▶ **Dataset content**
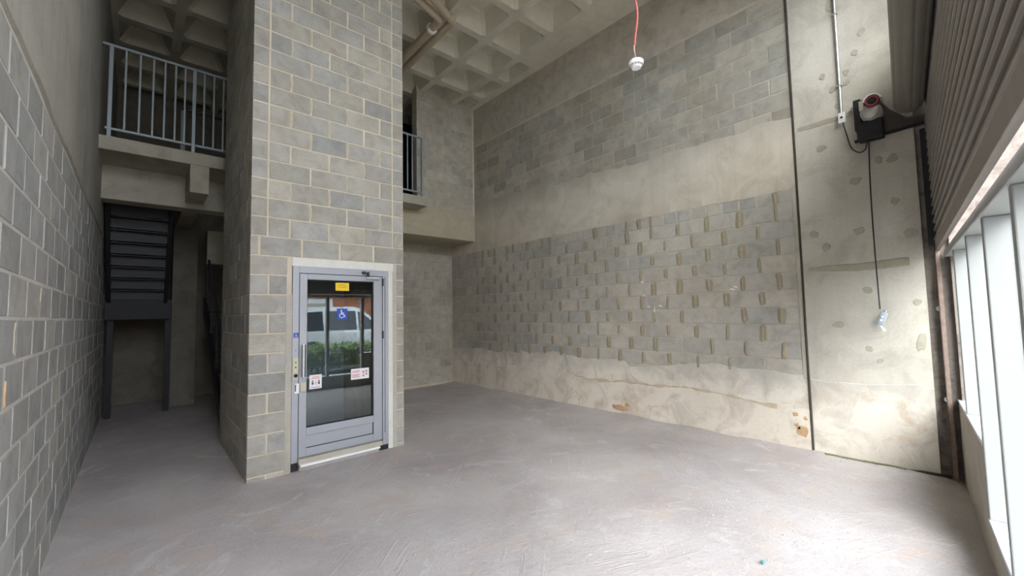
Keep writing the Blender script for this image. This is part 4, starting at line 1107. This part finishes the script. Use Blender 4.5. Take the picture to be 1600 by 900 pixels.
def build_car():
    c = empty('car', (5.4, -5.2, 0)); tag(c, 'white parked pickup-like car beyond the hedge', 'car')
    low = [(-2.3, .45), (-2.33, .8), (-2.25, 1.08), (1.15, 1.08), (2.1, 1.0), (2.3, .85), (2.32, .45), (2.05, .4)]
    for wx, d in ((1.42, 1), (-1.3, 1)): low += [(wx + .43 * math.cos(a), .40 + .43 * math.sin(a)) for a in [PI * k / 10 for k in range(11)]]
    low += [(-2.05, .4)]
    m = MB().prism(low, -.9, .9, 'Y'); bd = m.obj('body', 'car_white', c)
    cab = [(-2.15, 1.07), (-1.95, 1.80), (-1.7, 1.90), (.05, 1.92), (.30, 1.86), (1.2, 1.08)]
    n = len(cab); vs = []
    for s_, k in ((-1, 1), (1, 1)):
        for x, z in cab: vs.append((x, s_ * (.88 - .18 * (z - 1.07) / .85), z))
    fs = [tuple(range(n)), tuple(range(2 * n - 1, n - 1, -1))] + [(i, (i + 1) % n, n + (i + 1) % n, n + i) for i in range(n)]
    MB().add(vs, fs).obj('cabin', 'car_white', c)
    for s_ in (-1, 1):
        for q in ([(-1.85, 1.15), (-1.72, 1.72), (-.95, 1.78), (-.95, 1.15)], [(-.85, 1.15), (-.85, 1.78), (.12, 1.78), (.12, 1.15)], [(.2, 1.15), (.2, 1.76), (.36, 1.70), (.98, 1.15)]):
            y = lambda z: s_ * (.888 - .18 * (z - 1.07) / .85)
            MB().add([(x, y(z), z) for x, z in q] + [(x, y(z) - s_ * .03, z) for x, z in q], [(0, 1, 2, 3), (7, 6, 5, 4), (0, 1, 5, 4), (1, 2, 6, 5), (2, 3, 7, 6), (3, 0, 4, 7)]).obj('side_window', 'car_glass', c)
        for x in (1.42, -1.3):
            w = MB().lathe([(0, -.1), (.2, -.11), (.3, -.11), (.36, -.09), (.36, .09), (.3, .11), (0, .1)], 22, 'Y', (x, s_ * .8, .36)).obj('wheel', 'tyre', c, True)
            MB().lathe([(0, -.125), (.21, -.12), (.22, -.10), (.22, .10), (.21, .12), (0, .125)], 18, 'Y', (x, s_ * .8, .36)).obj('rim', 'galvanised', w, True)
        MB().bbox(.75, .9, s_ * .98 - .08, s_ * .98 + .08, 1.1, 1.25, .03).obj('wing_mirror', 'car_white', c)


build_car()
bl = empty('street_building', (6, -10, 0)); tag(bl, 'terracotta building with white framed shutter across the street', 'building')
MB().box(-14, 20, -.4, 0, 0, 2.6).obj('wall', 'wall_terracotta', bl)
MB().box(-14, 20, -.3, .35, 2.6, 3.0).obj('eave', 'trim_white', bl)
for x in (-1.6, 4.4, -7.6):
    f = MB().box(x, x + 2.2, 0, .12, 0, 2.4).obj('door_frame', 'trim_white', bl)
    MB().box(x + .2, x + 2.0, .06, .14, 0, 2.2).obj('door_panel', 'wall_tan', f)


def tree(x, y, h, r, label, seed):
    t = empty('tree', (x, y, 0)); tag(t, label, 'tree')
    MB().tube(curve_pts([(0, 0, 0), (.05, .03, h * .3), (-.05, .05, h * .55), (.05, 0, h * .8)], 4), [.16 - .006 * i for i in range(13)], 9).obj('trunk', 'trunk', t, True)
    rr = random.Random(seed); m = MB()
    for i in range(3500):
        v = Vector((rr.gauss(0, 1), rr.gauss(0, 1), rr.gauss(0, 1))).normalized() * r * rr.random() ** .4
        p = Vector((v.x, v.y, h * .8 + v.z * .7)); d = Vector((rr.gauss(0, 1), rr.gauss(0, 1), rr.gauss(0, 1))).normalized(); u = d.orthogonal().normalized(); s = rr.uniform(.12, .28)
        m.add([p, p + d * s * .5 + u * s * .3, p + d * s, p + d * s * .5 - u * s * .3], [(0, 1, 2, 3)])
    ob = m.obj('crown', 'leaf', t); ob['kind'] = 'stuff'


tree(9.2, -7.2, 4.2, 1.7, 'leafy street tree beside the terracotta building', 5)
tree(-2.5, -7.0, 4.6, 1.9, 'leafy street tree opposite the entrance', 6)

▶ **Task instructions**
Reproduce the listing exactly. Leave its pictures out.

▶ **Response to this exercise**
Keep writing the Blender script for this image. This is part 4, starting at line 1107. This part finishes the script. Use Blender 4.5. Take the picture to be 1600 by 900 pixels.
def build_car():
    c = empty('car', (5.4, -5.2, 0)); tag(c, 'white parked pickup-like car beyond the hedge', 'car')
    low = [(-2.3, .45), (-2.33, .8), (-2.25, 1.08), (1.15, 1.08), (2.1, 1.0), (2.3, .85), (2.32, .45), (2.05, .4)]
    for wx, d in ((1.42, 1), (-1.3, 1)): low += [(wx + .43 * math.cos(a), .40 + .43 * math.sin(a)) for a in [PI * k / 10 for k in range(11)]]
    low += [(-2.05, .4)]
    m = MB().prism(low, -.9, .9, 'Y'); bd = m.obj('body', 'car_white', c)
    cab = [(-2.15, 1.07), (-1.95, 1.80), (-1.7, 1.90), (.05, 1.92), (.30, 1.86), (1.2, 1.08)]
    n = len(cab); vs = []
    for s_, k in ((-1, 1), (1, 1)):
        for x, z in cab: vs.append((x, s_ * (.88 - .18 * (z - 1.07) / .85), z))
    fs = [tuple(range(n)), tuple(range(2 * n - 1, n - 1, -1))] + [(i, (i + 1) % n, n + (i + 1) % n, n + i) for i in range(n)]
    MB().add(vs, fs).obj('cabin', 'car_white', c)
    for s_ in (-1, 1):
        for q in ([(-1.85, 1.15), (-1.72, 1.72), (-.95, 1.78), (-.95, 1.15)], [(-.85, 1.15), (-.85, 1.78), (.12, 1.78), (.12, 1.15)], [(.2, 1.15), (.2, 1.76), (.36, 1.70), (.98, 1.15)]):
            y = lambda z: s_ * (.888 - .18 * (z - 1.07) / .85)
            MB().add([(x, y(z), z) for x, z in q] + [(x, y(z) - s_ * .03, z) for x, z in q], [(0, 1, 2, 3), (7, 6, 5, 4), (0, 1, 5, 4), (1, 2, 6, 5), (2, 3, 7, 6), (3, 0, 4, 7)]).obj('side_window', 'car_glass', c)
        for x in (1.42, -1.3):
            w = MB().lathe([(0, -.1), (.2, -.11), (.3, -.11), (.36, -.09), (.36, .09), (.3, .11), (0, .1)], 22, 'Y', (x, s_ * .8, .36)).obj('wheel', 'tyre', c, True)
            MB().lathe([(0, -.125), (.21, -.12), (.22, -.10), (.22, .10), (.21, .12), (0, .125)], 18, 'Y', (x, s_ * .8, .36)).obj('rim', 'galvanised', w, True)
        MB().bbox(.75, .9, s_ * .98 - .08, s_ * .98 + .08, 1.1, 1.25, .03).obj('wing_mirror', 'car_white', c)


build_car()
bl = empty('street_building', (6, -10, 0)); tag(bl, 'terracotta building with white framed shutter across the street', 'building')
MB().box(-14, 20, -.4, 0, 0, 2.6).obj('wall', 'wall_terracotta', bl)
MB().box(-14, 20, -.3, .35, 2.6, 3.0).obj('eave', 'trim_white', bl)
for x in (-1.6, 4.4, -7.6):
    f = MB().box(x, x + 2.2, 0, .12, 0, 2.4).obj('door_frame', 'trim_white', bl)
    MB().box(x + .2, x + 2.0, .06, .14, 0, 2.2).obj('door_panel', 'wall_tan', f)


def tree(x, y, h, r, label, seed):
    t = empty('tree', (x, y, 0)); tag(t, label, 'tree')
    MB().tube(curve_pts([(0, 0, 0), (.05, .03, h * .3), (-.05, .05, h * .55), (.05, 0, h * .8)], 4), [.16 - .006 * i for i in range(13)], 9).obj('trunk', 'trunk', t, True)
    rr = random.Random(seed); m = MB()
    for i in range(3500):
        v = Vector((rr.gauss(0, 1), rr.gauss(0, 1), rr.gauss(0, 1))).normalized() * r * rr.random() ** .4
        p = Vector((v.x, v.y, h * .8 + v.z * .7)); d = Vector((rr.gauss(0, 1), rr.gauss(0, 1), rr.gauss(0, 1))).normalized(); u = d.orthogonal().normalized(); s = rr.uniform(.12, .28)
        m.add([p, p + d * s * .5 + u * s * .3, p + d * s, p + d * s * .5 - u * s * .3], [(0, 1, 2, 3)])
    ob = m.obj('crown', 'leaf', t); ob['kind'] = 'stuff'


tree(9.2, -7.2, 4.2, 1.7, 'leafy street tree beside the terracotta building', 5)
tree(-2.5, -7.0, 4.6, 1.9, 'leafy street tree opposite the entrance', 6)